His name will be added to the long and growing list of Republican House members retiring or resigning as the judgment of voters in 2020 grows nearer. But New York’s Chris Collins (who has represented an upstate suburban and rural district since 2013) quit effective immediately in conjunction with a planned change to a guilty plea for the insider-trading charges he has faced since being arrested in August 2018. As the Washington Post reports,
Collins, President Trump’s first congressional supporter, allegedly tipped off his son to confidential information about an Australian biotechnology company, Innate Immunotherapeutics, that he learned as a member of its board. Collins and several others used the information to avoid more than $700,000 in losses, according to prosecutors.
He is scheduled to change his plea Tuesday afternoon in a Manhattan federal court.

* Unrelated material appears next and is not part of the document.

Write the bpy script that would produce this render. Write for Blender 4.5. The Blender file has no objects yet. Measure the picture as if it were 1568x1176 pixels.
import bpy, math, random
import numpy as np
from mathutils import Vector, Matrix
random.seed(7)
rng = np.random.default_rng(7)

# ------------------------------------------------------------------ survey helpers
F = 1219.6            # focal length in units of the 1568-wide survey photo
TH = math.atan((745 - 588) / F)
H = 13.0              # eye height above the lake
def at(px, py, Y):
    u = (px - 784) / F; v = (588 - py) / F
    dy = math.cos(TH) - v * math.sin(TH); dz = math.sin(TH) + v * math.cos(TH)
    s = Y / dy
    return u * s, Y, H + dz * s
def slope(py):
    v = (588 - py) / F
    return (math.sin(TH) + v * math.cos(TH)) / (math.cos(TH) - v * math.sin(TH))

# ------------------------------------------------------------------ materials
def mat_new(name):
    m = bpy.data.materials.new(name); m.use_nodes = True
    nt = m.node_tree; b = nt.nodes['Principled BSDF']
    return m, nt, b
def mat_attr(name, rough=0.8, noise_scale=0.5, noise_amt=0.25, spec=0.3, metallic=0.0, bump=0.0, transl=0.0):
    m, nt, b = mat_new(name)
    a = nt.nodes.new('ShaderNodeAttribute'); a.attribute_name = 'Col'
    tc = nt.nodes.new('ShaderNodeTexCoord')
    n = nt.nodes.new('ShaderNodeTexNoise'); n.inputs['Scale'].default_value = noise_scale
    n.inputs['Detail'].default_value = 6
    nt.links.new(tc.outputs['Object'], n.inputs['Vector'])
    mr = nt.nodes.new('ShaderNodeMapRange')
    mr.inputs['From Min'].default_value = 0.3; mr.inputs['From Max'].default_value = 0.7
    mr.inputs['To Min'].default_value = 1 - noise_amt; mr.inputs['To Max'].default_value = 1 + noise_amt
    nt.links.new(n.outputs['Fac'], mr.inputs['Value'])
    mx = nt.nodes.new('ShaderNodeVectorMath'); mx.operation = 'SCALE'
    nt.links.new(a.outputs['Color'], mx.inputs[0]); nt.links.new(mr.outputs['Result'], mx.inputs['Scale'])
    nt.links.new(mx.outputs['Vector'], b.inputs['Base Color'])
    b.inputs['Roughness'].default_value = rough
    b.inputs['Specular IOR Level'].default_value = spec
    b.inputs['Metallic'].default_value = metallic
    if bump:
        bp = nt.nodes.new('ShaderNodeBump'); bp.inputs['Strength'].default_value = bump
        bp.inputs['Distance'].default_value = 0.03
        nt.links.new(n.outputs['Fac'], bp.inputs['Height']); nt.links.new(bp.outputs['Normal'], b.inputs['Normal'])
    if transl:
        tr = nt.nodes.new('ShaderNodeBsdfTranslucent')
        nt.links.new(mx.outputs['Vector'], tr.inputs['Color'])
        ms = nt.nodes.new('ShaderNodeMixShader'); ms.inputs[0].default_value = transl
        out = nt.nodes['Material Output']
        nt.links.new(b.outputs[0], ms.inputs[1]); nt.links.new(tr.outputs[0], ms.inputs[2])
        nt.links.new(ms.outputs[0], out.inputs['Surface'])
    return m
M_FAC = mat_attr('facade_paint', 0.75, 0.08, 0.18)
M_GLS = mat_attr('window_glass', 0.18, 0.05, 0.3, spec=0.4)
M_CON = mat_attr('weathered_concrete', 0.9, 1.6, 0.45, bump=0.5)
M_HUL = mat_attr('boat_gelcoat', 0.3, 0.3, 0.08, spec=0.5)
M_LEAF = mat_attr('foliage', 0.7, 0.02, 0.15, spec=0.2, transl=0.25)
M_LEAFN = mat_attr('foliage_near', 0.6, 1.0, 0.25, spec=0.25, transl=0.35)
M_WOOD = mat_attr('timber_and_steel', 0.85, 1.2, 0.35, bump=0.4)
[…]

Collins initially dropped his reelection bid in 2018 after the arrest but then decided to jump back in and won narrowly. He already had significant primary opposition going into 2020; his 27th District is heavily Republican and is one where Trump (who carried it by 24 points in 2016) did quite a bit better than Romney had in 2012. For that very reason, though, Collins’s resignation is a good, not a bad, thing for the GOP. The Cook Political Report instantly changed its rating of the race in Collins’s district from Lean Republican to Solid Republican. So whatever he did for his future as a man allowed to walk the streets, with our without an ankle monitor, Collins did his party a solid by resigning.
Perhaps it is a coincidence that Trump’s first two congressional supporters in 2016 — Collins and Duncan Hunter — are in serious danger of wearing orange jumpsuits before too long. Let’s just say the president’s own misconduct would seem fine to sketchy dudes like this.